(TASK DETAILS): Stop at the line containing "S.view_settings.exposure = .50;": write out every line from the beginning of the entries up to and including it, minus the pictures.

(RECORDS FOR THE EXERCISE):
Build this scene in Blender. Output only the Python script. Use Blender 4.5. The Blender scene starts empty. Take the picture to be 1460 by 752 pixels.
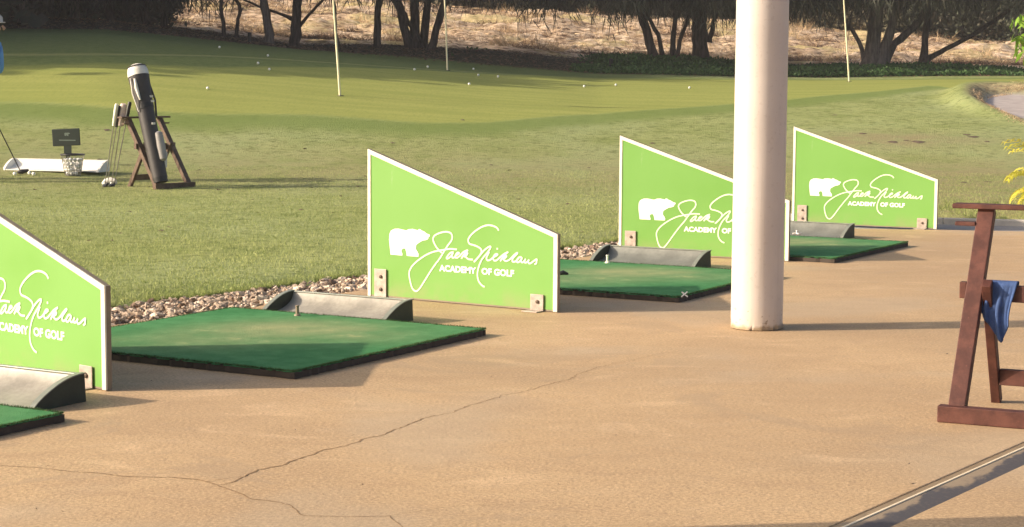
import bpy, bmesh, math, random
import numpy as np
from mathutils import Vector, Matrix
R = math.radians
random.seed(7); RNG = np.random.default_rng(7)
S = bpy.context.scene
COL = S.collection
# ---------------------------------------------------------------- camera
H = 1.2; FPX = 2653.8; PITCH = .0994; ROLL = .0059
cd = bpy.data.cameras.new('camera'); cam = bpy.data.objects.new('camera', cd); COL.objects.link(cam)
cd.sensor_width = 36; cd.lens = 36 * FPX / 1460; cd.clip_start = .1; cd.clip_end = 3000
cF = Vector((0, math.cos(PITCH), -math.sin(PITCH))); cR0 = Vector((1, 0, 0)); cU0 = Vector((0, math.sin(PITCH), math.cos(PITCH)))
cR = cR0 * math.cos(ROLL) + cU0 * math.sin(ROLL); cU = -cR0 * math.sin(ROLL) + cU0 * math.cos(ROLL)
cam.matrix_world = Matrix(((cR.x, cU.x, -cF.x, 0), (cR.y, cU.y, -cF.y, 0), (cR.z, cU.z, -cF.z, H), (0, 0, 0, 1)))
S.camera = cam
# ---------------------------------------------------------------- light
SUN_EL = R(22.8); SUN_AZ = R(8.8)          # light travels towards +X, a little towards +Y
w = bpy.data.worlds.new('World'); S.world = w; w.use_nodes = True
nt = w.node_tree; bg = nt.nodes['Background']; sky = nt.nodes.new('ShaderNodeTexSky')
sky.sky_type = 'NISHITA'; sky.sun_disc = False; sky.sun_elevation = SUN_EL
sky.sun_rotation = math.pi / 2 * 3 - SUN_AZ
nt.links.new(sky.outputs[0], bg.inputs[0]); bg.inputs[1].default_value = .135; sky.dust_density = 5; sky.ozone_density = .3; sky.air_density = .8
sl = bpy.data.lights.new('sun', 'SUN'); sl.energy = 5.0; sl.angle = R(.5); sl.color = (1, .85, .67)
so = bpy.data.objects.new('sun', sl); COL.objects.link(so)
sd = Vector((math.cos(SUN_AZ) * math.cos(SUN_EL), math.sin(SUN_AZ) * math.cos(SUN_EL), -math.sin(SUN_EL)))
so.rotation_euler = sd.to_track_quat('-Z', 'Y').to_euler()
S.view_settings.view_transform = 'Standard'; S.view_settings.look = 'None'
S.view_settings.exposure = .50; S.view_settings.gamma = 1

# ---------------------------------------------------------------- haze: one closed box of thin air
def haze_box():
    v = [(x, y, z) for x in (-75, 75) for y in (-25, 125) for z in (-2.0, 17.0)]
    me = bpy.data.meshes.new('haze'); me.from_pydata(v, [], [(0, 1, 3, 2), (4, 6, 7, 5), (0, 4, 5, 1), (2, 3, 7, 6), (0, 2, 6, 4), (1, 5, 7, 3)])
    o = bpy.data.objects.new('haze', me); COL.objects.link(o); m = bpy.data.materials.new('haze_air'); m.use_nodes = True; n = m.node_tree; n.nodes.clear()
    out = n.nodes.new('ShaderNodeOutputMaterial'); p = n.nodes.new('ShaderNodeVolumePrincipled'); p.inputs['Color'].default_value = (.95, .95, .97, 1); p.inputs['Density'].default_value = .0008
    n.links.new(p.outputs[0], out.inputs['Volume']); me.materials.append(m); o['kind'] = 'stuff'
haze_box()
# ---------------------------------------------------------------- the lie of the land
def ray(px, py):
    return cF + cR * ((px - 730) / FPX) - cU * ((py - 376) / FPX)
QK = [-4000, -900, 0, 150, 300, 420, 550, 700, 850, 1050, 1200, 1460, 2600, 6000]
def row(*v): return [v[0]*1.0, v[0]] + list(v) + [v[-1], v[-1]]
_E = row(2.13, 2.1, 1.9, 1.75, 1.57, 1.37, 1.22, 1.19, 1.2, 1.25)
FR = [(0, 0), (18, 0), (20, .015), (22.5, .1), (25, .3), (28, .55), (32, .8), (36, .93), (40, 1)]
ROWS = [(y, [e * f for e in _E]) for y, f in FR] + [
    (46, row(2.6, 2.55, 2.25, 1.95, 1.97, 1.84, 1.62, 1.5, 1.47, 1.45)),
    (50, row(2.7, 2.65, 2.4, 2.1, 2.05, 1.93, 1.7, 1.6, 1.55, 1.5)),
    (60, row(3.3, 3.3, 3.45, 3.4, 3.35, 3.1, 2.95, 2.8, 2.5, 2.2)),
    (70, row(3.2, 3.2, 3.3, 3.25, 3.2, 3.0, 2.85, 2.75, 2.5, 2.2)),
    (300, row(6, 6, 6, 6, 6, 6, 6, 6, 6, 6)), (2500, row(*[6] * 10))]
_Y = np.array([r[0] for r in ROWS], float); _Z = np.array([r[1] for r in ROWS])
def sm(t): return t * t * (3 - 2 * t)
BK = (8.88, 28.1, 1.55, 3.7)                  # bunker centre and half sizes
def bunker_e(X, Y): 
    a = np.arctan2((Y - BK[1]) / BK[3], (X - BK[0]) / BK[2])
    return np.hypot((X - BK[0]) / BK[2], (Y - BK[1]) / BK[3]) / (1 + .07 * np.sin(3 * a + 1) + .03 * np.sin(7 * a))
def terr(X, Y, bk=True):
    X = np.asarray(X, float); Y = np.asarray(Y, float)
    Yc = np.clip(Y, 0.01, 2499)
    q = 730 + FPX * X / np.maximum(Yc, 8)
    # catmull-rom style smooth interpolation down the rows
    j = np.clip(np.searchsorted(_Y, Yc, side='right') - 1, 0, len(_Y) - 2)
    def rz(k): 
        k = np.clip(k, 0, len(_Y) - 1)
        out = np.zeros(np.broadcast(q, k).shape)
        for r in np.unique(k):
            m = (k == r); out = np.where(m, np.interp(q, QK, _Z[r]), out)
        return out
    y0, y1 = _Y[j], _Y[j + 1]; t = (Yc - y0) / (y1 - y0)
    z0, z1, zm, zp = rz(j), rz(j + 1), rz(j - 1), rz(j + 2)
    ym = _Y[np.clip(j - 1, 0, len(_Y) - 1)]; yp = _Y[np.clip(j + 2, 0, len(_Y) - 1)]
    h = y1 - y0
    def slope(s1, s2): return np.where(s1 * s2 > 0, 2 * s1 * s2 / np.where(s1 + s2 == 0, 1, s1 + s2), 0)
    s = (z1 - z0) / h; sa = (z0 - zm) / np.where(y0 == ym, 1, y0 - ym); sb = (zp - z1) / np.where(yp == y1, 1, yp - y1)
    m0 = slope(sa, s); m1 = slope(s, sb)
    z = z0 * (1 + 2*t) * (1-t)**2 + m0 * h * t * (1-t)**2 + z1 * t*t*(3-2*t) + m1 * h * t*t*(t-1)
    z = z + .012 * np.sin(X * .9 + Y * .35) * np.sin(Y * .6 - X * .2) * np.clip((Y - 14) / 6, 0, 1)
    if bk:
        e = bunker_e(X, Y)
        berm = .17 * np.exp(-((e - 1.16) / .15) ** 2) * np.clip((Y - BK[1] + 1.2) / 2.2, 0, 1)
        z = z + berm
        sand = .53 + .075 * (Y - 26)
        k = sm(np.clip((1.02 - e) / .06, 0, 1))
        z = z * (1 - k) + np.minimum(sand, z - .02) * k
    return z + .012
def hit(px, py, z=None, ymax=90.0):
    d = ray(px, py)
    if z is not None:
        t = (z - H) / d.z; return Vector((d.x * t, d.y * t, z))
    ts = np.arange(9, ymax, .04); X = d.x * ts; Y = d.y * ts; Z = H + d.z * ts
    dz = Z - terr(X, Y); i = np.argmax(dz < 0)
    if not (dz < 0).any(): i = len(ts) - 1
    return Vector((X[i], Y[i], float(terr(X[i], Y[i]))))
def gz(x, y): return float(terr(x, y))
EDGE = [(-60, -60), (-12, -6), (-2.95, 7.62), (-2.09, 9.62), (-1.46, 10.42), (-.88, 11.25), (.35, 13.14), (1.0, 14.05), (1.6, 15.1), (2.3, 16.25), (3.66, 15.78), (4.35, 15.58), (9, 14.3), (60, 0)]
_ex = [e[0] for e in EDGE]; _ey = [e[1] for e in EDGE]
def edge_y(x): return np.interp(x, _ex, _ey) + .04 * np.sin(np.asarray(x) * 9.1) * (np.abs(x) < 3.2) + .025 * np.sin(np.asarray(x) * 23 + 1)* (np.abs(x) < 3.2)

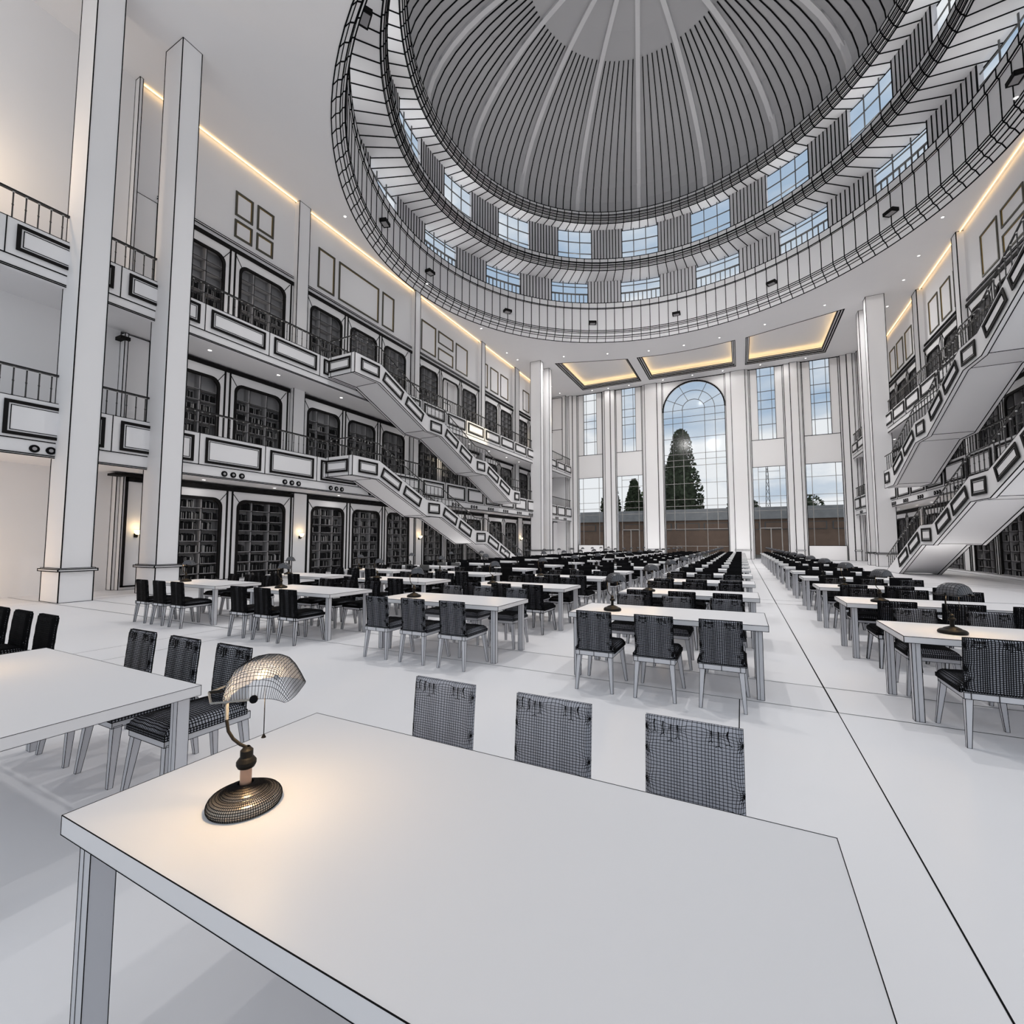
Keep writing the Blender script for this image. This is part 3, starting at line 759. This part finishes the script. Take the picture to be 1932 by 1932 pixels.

(THE OUTPUT):
Build this scene in Blender. Output only the Python script. Use Blender 4.5. The Blender scene starts empty. Take the picture to be 1460 by 752 pixels.
import bpy, bmesh, math, random
import numpy as np
from mathutils import Vector, Matrix
R = math.radians
random.seed(7); RNG = np.random.default_rng(7)
S = bpy.context.scene
COL = S.collection
# ---------------------------------------------------------------- camera
H = 1.2; FPX = 2653.8; PITCH = .0994; ROLL = .0059
cd = bpy.data.cameras.new('camera'); cam = bpy.data.objects.new('camera', cd); COL.objects.link(cam)
cd.sensor_width = 36; cd.lens = 36 * FPX / 1460; cd.clip_start = .1; cd.clip_end = 3000
cF = Vector((0, math.cos(PITCH), -math.sin(PITCH))); cR0 = Vector((1, 0, 0)); cU0 = Vector((0, math.sin(PITCH), math.cos(PITCH)))
cR = cR0 * math.cos(ROLL) + cU0 * math.sin(ROLL); cU = -cR0 * math.sin(ROLL) + cU0 * math.cos(ROLL)
cam.matrix_world = Matrix(((cR.x, cU.x, -cF.x, 0), (cR.y, cU.y, -cF.y, 0), (cR.z, cU.z, -cF.z, H), (0, 0, 0, 1)))
S.camera = cam
# ---------------------------------------------------------------- light
SUN_EL = R(22.8); SUN_AZ = R(8.8)          # light travels towards +X, a little towards +Y
w = bpy.data.worlds.new('World'); S.world = w; w.use_nodes = True
nt = w.node_tree; bg = nt.nodes['Background']; sky = nt.nodes.new('ShaderNodeTexSky')
sky.sky_type = 'NISHITA'; sky.sun_disc = False; sky.sun_elevation = SUN_EL
sky.sun_rotation = math.pi / 2 * 3 - SUN_AZ
nt.links.new(sky.outputs[0], bg.inputs[0]); bg.inputs[1].default_value = .135; sky.dust_density = 5; sky.ozone_density = .3; sky.air_density = .8
sl = bpy.data.lights.new('sun', 'SUN'); sl.energy = 5.0; sl.angle = R(.5); sl.color = (1, .85, .67)
so = bpy.data.objects.new('sun', sl); COL.objects.link(so)
sd = Vector((math.cos(SUN_AZ) * math.cos(SUN_EL), math.sin(SUN_AZ) * math.cos(SUN_EL), -math.sin(SUN_EL)))
so.rotation_euler = sd.to_track_quat('-Z', 'Y').to_euler()
S.view_settings.view_transform = 'Standard'; S.view_settings.look = 'None'
S.view_settings.exposure = .50; S.view_settings.gamma = 1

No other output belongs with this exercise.